Could you comment on this?
Secretary
General: Well I don't have any comment to make
because as you know we are working together with the Russians in very many
places, in very many institutions, and in particular in the G8 where the
position of Russia, the ideas of Russia are taken into consideration. So I do
hope very much that in the coming days we will continue the diplomatic effort
so that in a few days from now we will move forward the process and we will
have UN Security Council resolution codify the points that were approved in the
meeting of the G8.
Jamie
Shea: We are going to start today with the
briefing by General Jertz of SHAPE on the operational activities during the
last 24 hours and I will come back for the Q and A session.
Major
General Jertz : Thank you Jamie. Good
afternoon ladies and gentlemen.
Before I begin I
want to be clear on one point. At no time during our last 24 hour operations
did we detect any indication that Serb forces were moving out of Kosovo. Let me
therefore re-emphasise once more. All our military actions against Serb
military forces are in accordance with set political guidelines. Our goal is to
degrade Milosevic's military power to a point where he is unable to continue
his brutal policy of ethnic cleansing in Kosovo. Yesterday we hit his forces in
Kosovo very hard.
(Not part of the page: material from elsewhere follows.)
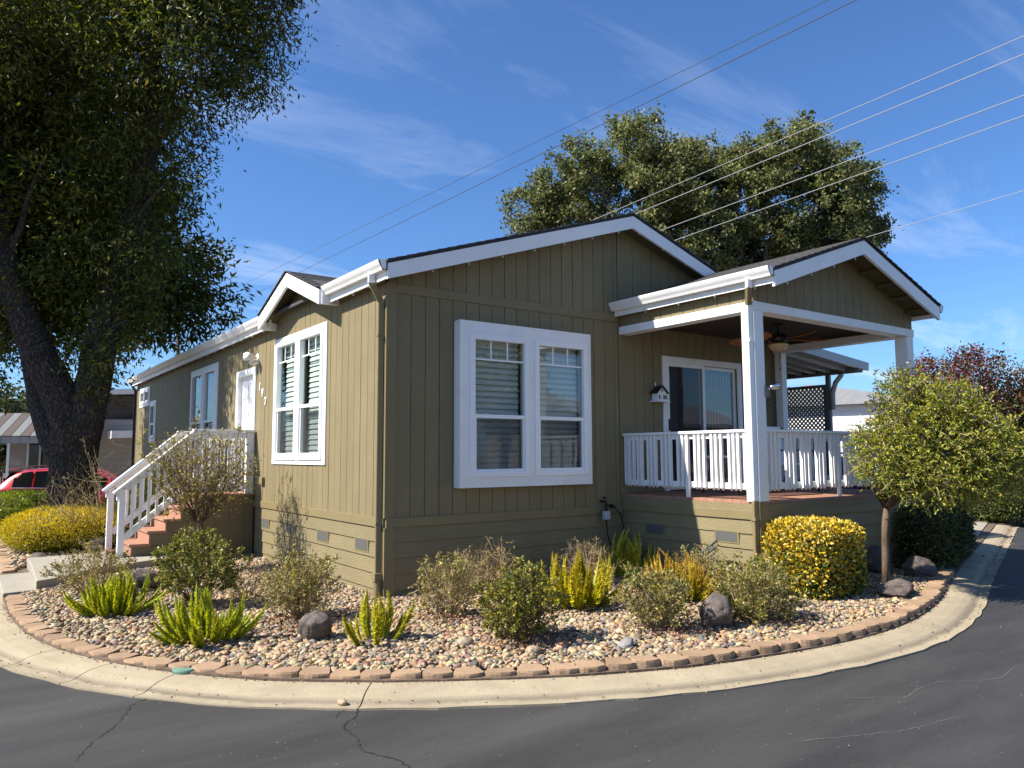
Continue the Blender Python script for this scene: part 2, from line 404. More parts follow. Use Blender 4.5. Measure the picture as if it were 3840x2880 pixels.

To give you a better picture on operations conducted in the
last 24 hours, this briefing will be more detailed than usually.
Turning to
yesterday's effort, I will start with a quote from SACEUR's daily video
teleconference held this morning. One of our Field Commanders who we talk to
every day, opened his address by stating: "We have experienced our most
successful day of the campaign." This map shows today's extent of Serb
ground forces and ground activities, noticing that in the Podujevo area it was
less heavy than yesterday, perhaps because of our previous pounding of Serb Air
Forces.
Let me give you a
rundown on our operations in more detail now. Our day started around sunrise
with a streamed package of 36 aircraft, including A10s, GR7 Harriers, Etendard,
AMXs, F16s, Jaguars, CF118s. In the area of Suva Reka we attacked military
vehicles, revetted artillery, dispersed artillery and tanks. At the same time
F16s struck the Kosovska Metrovica radio relay station.
A late morning
package of 32 aircraft, including Tornadoes, Jaguars, F16s, AMX, AV8B Harriers,
returned to the Suva Reka area and repeatedly attacked Serbian forces on the
ground. More tanks, vehicles and troops were struck. In addition some of these
aircraft attacked the Popovac highway bridge and the Nis airfield and petroleum
facility.
The next package
of 30 aircraft following up included F15E, F16, GR7, Etendar, CF18s, and they
struck the Kacak ordnance repair facility, the Juvica radio relay station, the
Kovinbrod highway bridge and Ponikve airfield.
In the early
afternoon, 16 aircraft, including F16s again, CF18s, F15Es, attacked the Savak
army barracks and the Novi Sad radio relay site. During this period F15Es
attacked the highway strip and destroyed 2 MiG 21s on the ground, on the highway
strip.
By mid-afternoon
the next package of 28 aircraft set out with A10s, GR7s, EF18s, Jaguars and
Tornadoes. They continued the attacks against Serbian forces in Kosovo. They
struck self-propelled artillery and vehicles, a tunnel used to store equipment
and munitions, you will recall my earlier discussions of the importance of such
tunnels, and the field command post and other targets in the field, for which
we await details yet.
Early evening marked
the launch of another package of 24 aircraft, including again A10s, F16s,
CF18s, F15Es. They struck ground force targets in the Djakovica area and the
important area around Stimulje. This package also attacked the bridges at
Gerdelica, Kozomaca, Vlarajine highway bridge and the important Kozumilje
highway bridge, a critical line of communication in and out of Kosovo.
Our attacks
continued throughout the night. A midnight package of 38 aircraft, including
F16s, F15s, B1Bs, B52s, CF18s and Tornadoes. They hit strategic targets
including airfields at Obrva and Sunitca, Kupria barracks, Paracin ammo depot,
Kargujevac army factory. This factory is a surface to air missile factory
producing so-called surface to air missile fixers, a very important, very dangerous
weapon. And they also struck bridges at Kuprija, Ucen, Svetose, Revo, Baren and
Maglij, doing considerable damage to the supply routes.
Our early morning
pre-sunrise package of 24 aircraft included B52s, Tornadoes, F16s and CF18s.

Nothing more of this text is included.